A Lasting Quality

It has served me well for more than 25 years, having endured winter storms and torrential rainfall, travels to distant sandy beaches, carrying everything from camera equipment, picnic lunches, and library books, to sweaty yoga towels.

My packsack has been with me through a lot. I’ve routinely treated it with mink oil, dubbin, saddle dressing, and a miscellaneous range of lotions and potions through the years, but it has also been mistreated, even abused.

Still it survives. Each day, particularly over the past six or seven years, it is called into action and still looks good. In fact, like many good leather accessories, it may even look better as the years pass and it takes on a heritage look.

The packsack, however, was becoming a little rough around the edges. Threads were slowly unraveling, a few seams were splitting, and one particular spot had actually worn through.

For the past couple of years I’ve been searching for a leather messenger bag, not to replace my packsack, but to augment its use. I had come to the silent realization that despite its well-earned antique appearance, there were occasions when it may not have looked as if it belonged.

I knew I needed a more formal bag, with a little more structure, but I wasn’t going to buy just anything. I wasn’t going to settle, and I had a list of features I required. I wanted one that would last, presumably, as long as my current companion.

I finally found the perfect sidekick about a month back.

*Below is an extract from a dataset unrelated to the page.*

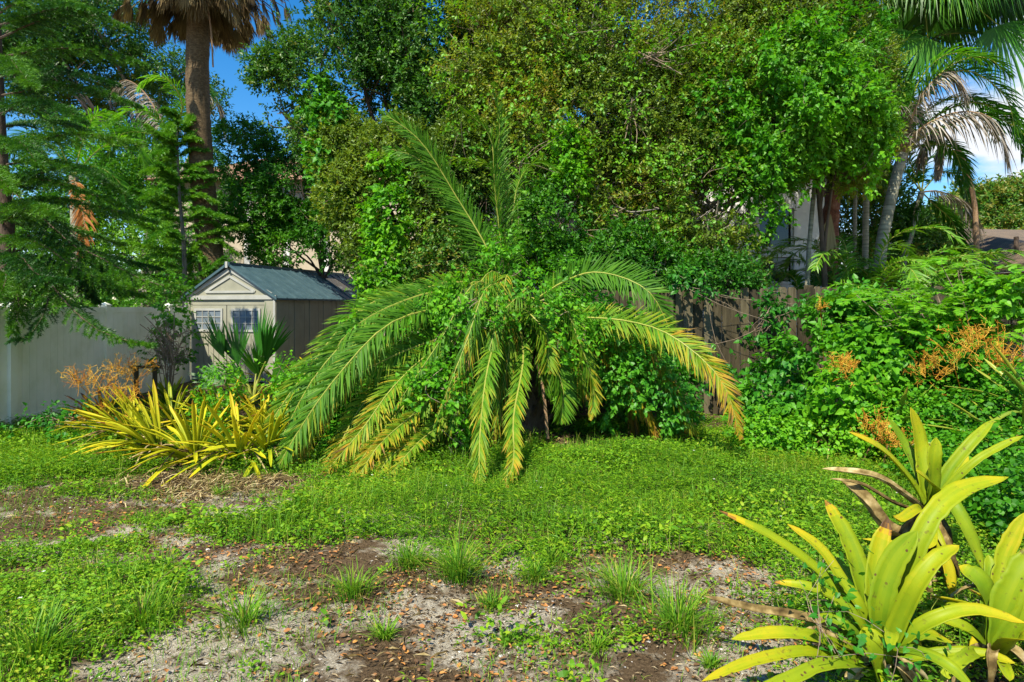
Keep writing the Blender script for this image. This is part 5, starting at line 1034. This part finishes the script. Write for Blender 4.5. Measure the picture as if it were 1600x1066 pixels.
creeper('climbing_vine', 'bright vine growing through the right part of the bromeliad bed', [PB(470, 620, 7.6, 40, 30, .3), PB(500, 600, 7.6, 30, 30, .3), PB(445, 590, 8.0, 25, 25, .3), PB(490, 680, 7.1, 25, 30, .2), PB(350, 600, 8.6, 20, 30, .2), PB(330, 640, 7.9, 25, 20, .2), PB(395, 660, 7.3, 25, 20, .2), PB(240, 680, 7.1, 20, 14, .2)], 900, .042, seed=64, gap=.42, tb=.75)
creeper('leafy_shrub', 'low dark weeds at the foot of the white fence', [PB(70, 665, 8.2, 50, 14, .4), PB(110, 655, 8.6, 40, 14, .4), PB(120, 668, 8, 40, 8, .3)], 260, .05, seed=65, mat='vinedk', gap=.36, cat='shrub')
def dark_bush():
    rng = np.random.default_rng(90); b = P(262, 600, 11); b[2] = 0; t = thing('dry_bush', b, 'dark brown bare twiggy bush at the fence corner beside the shed door', 'bush'); mb = MB()
    for k in range(260):
        c = P(262, 545, 11)+rdir(rng, 1)[0]*np.array([.35, .3, .5])*rng.uniform(.2, 1); mb.tube(np.array([c, c+rng.normal(0, .05, 3), c+rng.normal(0, .10, 3)]), [.005, .004, .002], 4)
    for k in range(14): mb.tube(spline([b, P(262, 560, 11)+rng.normal(0, .1, 3), P(262, 520, 11)+rng.normal(0, .2, 3)], 6), .008, 4)
    put(mb, 'branches', M['twig'], t)
    w_ = MB(); w_.box((-6.1, 10.2, .72), (-5.65, 10.32, .76)); w_.box((-6.05, 10.23, 0), (-6.0, 10.29, .72)); w_.box((-5.75, 10.23, 0), (-5.7, 10.29, .72)); 
    o = w_.build('plank_stand', M['board']); tag(o, 'small dark wooden plank stand before the white fence corner', 'plank')
dark_bush()

# palmetto in front of the shed
def palmetto():
    rng = np.random.default_rng(92); b = P(395, 640, 9.4); b[2] = 0; t = thing('palmetto', b, 'dark green fan palmetto growing in front of the shed doors', 'palmetto')
    L = [((350, 560), (-.35, .1, .9), .78), ((372, 570), (-.15, -.1, 1), .80), ((405, 560), (.12, .05, 1), .92), ((415, 565), (.35, -.1, .9), .80), ((385, 600), (-.6, -.2, .5), .60), ((405, 590), (0, -.4, .8), .70), ((350, 600), (-.9, 0, .4), .55), ((440, 600), (.9, 0, .35), .60), ((425, 600), (.5, -.3, .6), .65), ((365, 590), (-.3, -.5, .7), .6)]
    for (px, py), d, r in L:
        mb = MB(); c = P(px, py, 9.4+rng.uniform(-.25, .25)); fanleaf(mb, c, d, r, rng, n=17, W=.042, tint=rng.uniform(.2, .5), spread=rng.uniform(24, 42), droop=.08, stalk=b+np.array([0, 0, .3]), nrmv=(rng.normal(0, .6), -1, .4)); put(mb, 'fan_leaf', [M['palm'], M['rachis']], t)
palmetto()

def right_rosettes():
    g = 'green bromeliads in the right bushes'
    for i, (px, py, d, L, lab, lean, sp, mat) in enumerate([
        (1400, 640, 6.9, .85, 'upright green bromeliad standing in the right bushes', (0, -.1), (5, 50), 'bromgreen'),
        (1600, 640, 6.0, 1.05, 'spiky bromeliad with long narrow leaves pointing left at the right edge', (-.8, -.1), (30, 85), 'bromgreen'),
        (1640, 600, 6.2, 1.15, 'upper spiky bromeliad with narrow arching leaves at the right edge', (-.8, 0), (20, 75), 'bromgreen'),
        (1300, 690, 7.2, .5, 'small pale bromeliad at the foot of the right bushes', (0, 0), (5, 50), 'bromgreen'),
        (1580, 1010, 3.3, .45, 'low young bromeliad at the lower right corner', (.1, -.2), (30, 85), 'brom')]):
        b = P(px, py, d); b[2] = 0.25 if i in (0, 1) else (.45 if i == 2 else .03); rosette('bromeliad', lab, b, 250+i, n=16, L=L, W=.05 if i != 3 else .035, lean=lean, spread=sp, mat=mat, t0=.35, t1=.75, group=g if i < 4 else 'bromeliads in the right foreground', dry=6)
right_rosettes()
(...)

A handsome bag, it has the right amount of pockets and compartments to haul around what I need (and I’ve been carrying a lot), a thick, firm strap, and luxurious pebbled leather finish. I know it will last, as leather does.

Now, I have no intention of tossing out ‘old reliable’, or hanging it in the back of the closet. I feel there is still a lot of life left in it, so I took it to a proper shoemaker. A family business in downtown Toronto, it was obvious the cobbler had the skills and equipment to restore the bag’s majesty.

Parts of it were patched, seams were sewn up right, and the stitching on the weary straps was re-sewn. It was not a cheap renovation, but will give the bag another couple of decades. I’m sure. It won’t see the daily action it was accustomed to (my new bag is doing what it should), but it is sure to become a weekender, or used for less formal late-night carousing or wandering about the city.

I made a conscious decision to repair the packsack and give it a new life. I suppose I wanted to rebel (who me?) in some way against this disposable society we live in. Everything, nowadays, has obsolescence built into it.

Luggage, furniture, and household goods: they don’t make things like they used to, and this seems to suit today’s popular attitude favoring replacement.

If the car starts having problems, many times people don’t bother fixing, but simply get a new one. Should the heel pad fall off a pair of loafers, they are not repaired, but replaced with new shoes. If a lover, partner, or spouse starts giving you grief, you don’t work on fixing the situation, but go looking for a new one.

Replacing is quicker and easier than caring and repairing, and everyone wants easy.

Lasting quality has become a thing of the past; but quality lasts, and keeps on lasting.